The announcement last week that The University of Texas System has ended its planning for development of its proposed 332-acre Houston “intellectual hub” to focus on so-called Big Data in energy, health care, and education left me with mixed emotions. First, the rollout of the land acquisition transaction left a lot to be desired, with poor advance notification of the Higher Education Coordinating Board and a number of interested parties, not least the University of Houston, and the strategic planning seemed dysfunctional in terms of advance planning of purpose and use of the property. After noting these mistakes by UT Chancellor William McCraven, however, I commend his boldness and visionary thinking that led him to the project and I didn’t then and don’t now believe that such a project in Houston has no place in the mission of UT, as some have suggested. After all, UT is the state’s flagship university and has a statewide charter in our constitution already manifest in a major presence and investment in research, service, and teaching in the Houston area. The notion expressed by several who should know better that this plan was an “invasion” of Houston by UT was hyperbolic nonsense.
As I wrote shortly after the original announcement in late 2015, the turf battle that emerged and the furor that was caused more than anything else was further manifestation of the lack of a coherent strategy for Texas higher education governance and the roles that each of our public institutions should play. Every effort in my memory to bring coherence to this issue, which dates to a proposal over thirty years ago by a commission to design either a functional or a geographic approach to higher education in Texas, has failed because of parochial politics. I see no resolution to that situation in the immediate future, given the current race among seven of our institutions, including the University of Houston, to achieve national “Tier One” status and given the treacherous political terrain for any statewide official or legislator who tackles the issue.
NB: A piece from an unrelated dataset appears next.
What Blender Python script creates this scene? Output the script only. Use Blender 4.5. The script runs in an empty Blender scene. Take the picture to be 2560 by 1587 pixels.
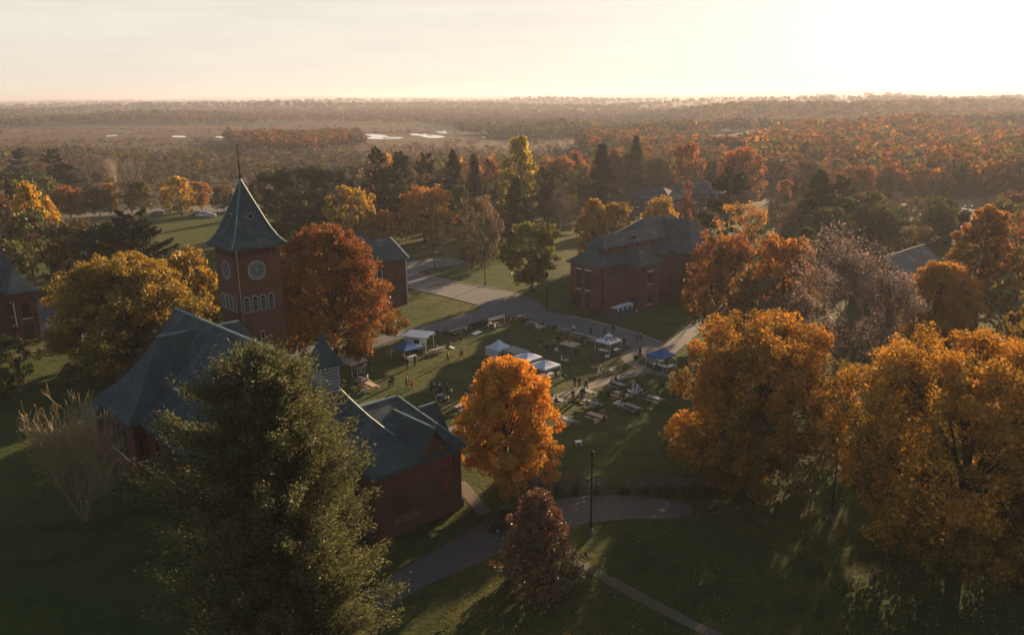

It is not a political winner.
Meanwhile, however, as well noted by a Houston Chronicle editorial in the wake of the decision to end the project, we have a need for boldness and big ambitions that should transcend parochialism and small bureaucratic thinking, and I wonder along with the Chronicle whether or not this failed plan sows doubt about our openness and capacity for big ideas and bold strategic thinking.
Dianne Johnson says
Totally agree on UT….and how many lost jobs and revenue to the region. Chronicle got that one right!
Bill Fraer says
Where was the Mayor on this issue? The GHP? It seems this is pretty much the same thing as chasing a Fortune 500 company out of town because we don’t like the color of their football jerseys.